A me pare che il largo fronte di coloro che si oppongono alla Riforma costituzionale, senza altro collante che l’antirenzismo, sia composto da quelle che sono state chiamate elite negative, cioè da quei politici, alcuni molto navigati, altri più neofiti, che non hanno altro scopo che la conservazione del sistema politico attuale che offre ampie garanzie di conservazione della propria posizione di potere (piccola o grande che sia). Ad esse si accompagnano le cosiddette elite culturali che si oppongono alla Riforma in quanto giudicata confusa, scritta male, prolissa, fino a considerare illegittimo lo stesso quesito referendario. Per costoro la Riforma o è perfetta o non serve, dimenticando che anche l’attuale Costituzione fu considerata imperfetta. Sarebbe opportuna una rilettura di alcuni passaggi degli “Atti” dell’Assemblea costituente e dei commenti che furono espressi all’indomani dell’approvazione della Carta del ’48: quante “paure” ( la paura del tiranno, in particolare) e quante critiche! Le prime produssero un impianto istituzionale farraginoso e ripetitivo; le seconde considerarono la Costituzione tutt’altro che “la più bella del mondo”. Per ciò che concerne la “strumentalizzazione” del testo del quesito referendario a favore delle ragioni del Si, è stato osservato (TAR del Lazio) che la legge che disciplina la materia referendaria indica il titolo della legge di Riforma della Costituzione quale testo del quesito referendario.  E’ il Parlamento, quindi, che  avrebbe dovuto votare, se solo fosse stata posta la questione, un titolo alternativo. Ed è sul quello stesso titolo, che oggi si contesta, che il Comitato nazionale per il No ha raccolto, non riuscendoci, le firme per la indizione dello stesso Referendum. Quanto poi alla tesi secondo cui la libertà di voto sarebbe violata in quanto “in un’unica domanda vengono sottoposti all’elettore una pluralità di oggetti eterogenei”, si sottolinea che “la Costituzione non impone in alcun modo il cosiddetto spacchettamento e, anzi, impone che il referendum sia sulla legge approvata; inoltre, la stessa Costituzione non impone che il legislatore costituzionale legiferi a pezzi o per capitoli; infine che una riforma è un tutto unitario e le parti sono sistematicamente collegate tra loro”(Giovanni Guzzetta).
Non c’è dubbio che viviamo un importante passaggio storico della nostra giovane Repubblica . La Riforma costituzionale, dopo trent’anni di fallimenti, finalmente apre al necessario rinnovamento del sistema istituzionale. Coloro che si oppongono ne ipotecano la conservazione per chissà quanti anni.

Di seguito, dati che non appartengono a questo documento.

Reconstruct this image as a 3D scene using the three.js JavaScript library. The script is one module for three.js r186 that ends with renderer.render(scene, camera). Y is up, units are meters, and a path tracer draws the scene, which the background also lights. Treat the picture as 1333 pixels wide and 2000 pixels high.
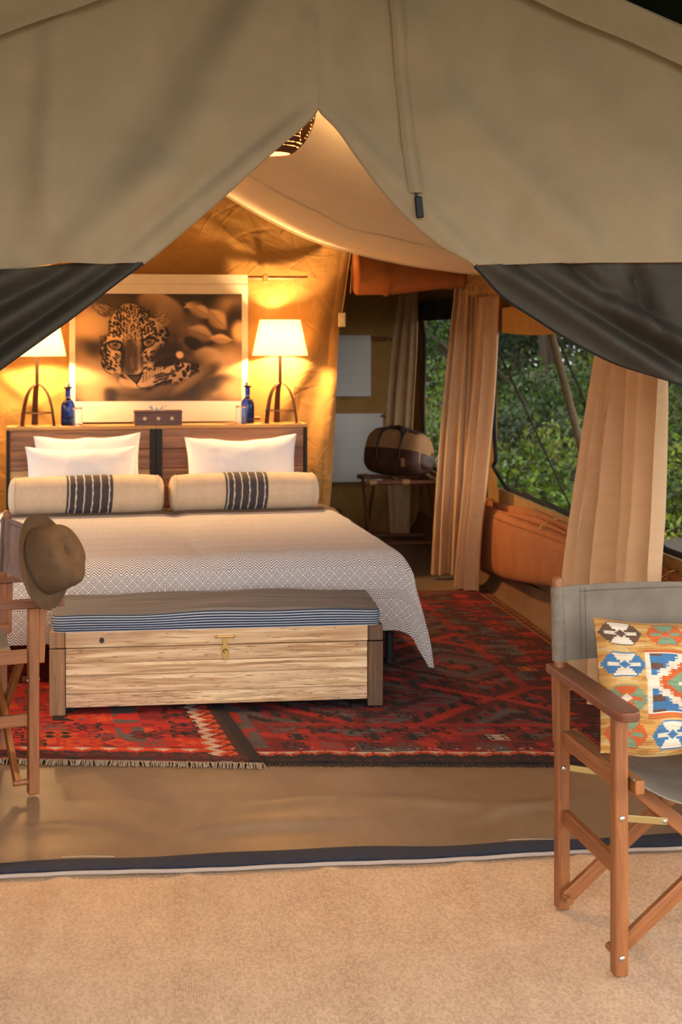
import * as THREE from 'three';
import { RoundedBoxGeometry } from 'three/addons/geometries/RoundedBoxGeometry.js';
import { mergeGeometries, toCreasedNormals } from 'three/addons/utils/BufferGeometryUtils.js';

// ---------- camera, sky, exposure ----------
const scene = new THREE.Scene();
const camera = new THREE.PerspectiveCamera(2 * Math.atan(1000 / 2778) * 180 / Math.PI, 1333 / 2000, 0.05, 200);
camera.position.set(0, 1.51, 0);
camera.rotation.y = -6.6 * Math.PI / 180;
camera.focus = 4.3; camera.userData.fStop = 5.6;
camera.setViewOffset(1333, 2000, 0, 340, 1333, 2000);      // rising / falling front of the lens
const SKY = 6.1, LAMP = 5.4, PENDANT = 6, LANTERN = 4;
const sky = (() => {                                          // clear evening sky, brightest near the horizon
  const w = 64, h = 32, d = new Float32Array(w * h * 4);
  for (let j = 0; j < h; j++) for (let i = 0; i < w; i++) {
    const el = Math.sin(((j + .5) / h - .5) * Math.PI), k = el > 0 ? SKY * (1.1 - .55 * Math.sqrt(el)) : SKY * .12;
    d.set(el > 0 ? [k * .97, k * .97, k * 1.0, 1] : [k, k * .95, k * .8, 1], (j * w + i) * 4);
  }
  const t = new THREE.DataTexture(d, w, h, THREE.RGBAFormat, THREE.FloatType);
  t.mapping = THREE.EquirectangularReflectionMapping; t.magFilter = THREE.LinearFilter; t.needsUpdate = true;
  return t;
})();
scene.background = sky; scene.environment = sky;
const renderer = new THREE.WebGLRenderer({ antialias: true });
renderer.toneMapping = THREE.LinearToneMapping;
renderer.toneMappingExposure = 1.0;
renderer.shadowMap.enabled = true;

// ---------- helpers ----------
const V = (x, y, z) => new THREE.Vector3(x, y, z);
const rng = (s) => () => { s = (s + 0x6d2b79f5) | 0; let t = Math.imul(s ^ (s >>> 15), 1 | s); t = (t + Math.imul(t ^ (t >>> 7), 61 | t)) ^ t; return ((t ^ (t >>> 14)) >>> 0) / 4294967296; };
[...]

La responsabilità che, parafrasando Aldo Moro, che non hai mai fatto parte delle elite negative, al punto da mettere in gioco e perdere la propria vita, ci è data esercitare in questo tempo è quella di scegliere tra una democrazia fondata sulle alchimie consociative delle elite negative e una democrazia fondata sulla competizione di proposte programmatiche alternative. La responsabilità di scegliere tra l’innovazione, sempre migliorabile, che restituisce lo scettro al cittadino e la conservazione che lo mantiene saldamente nelle mani della politica autoreferenziale.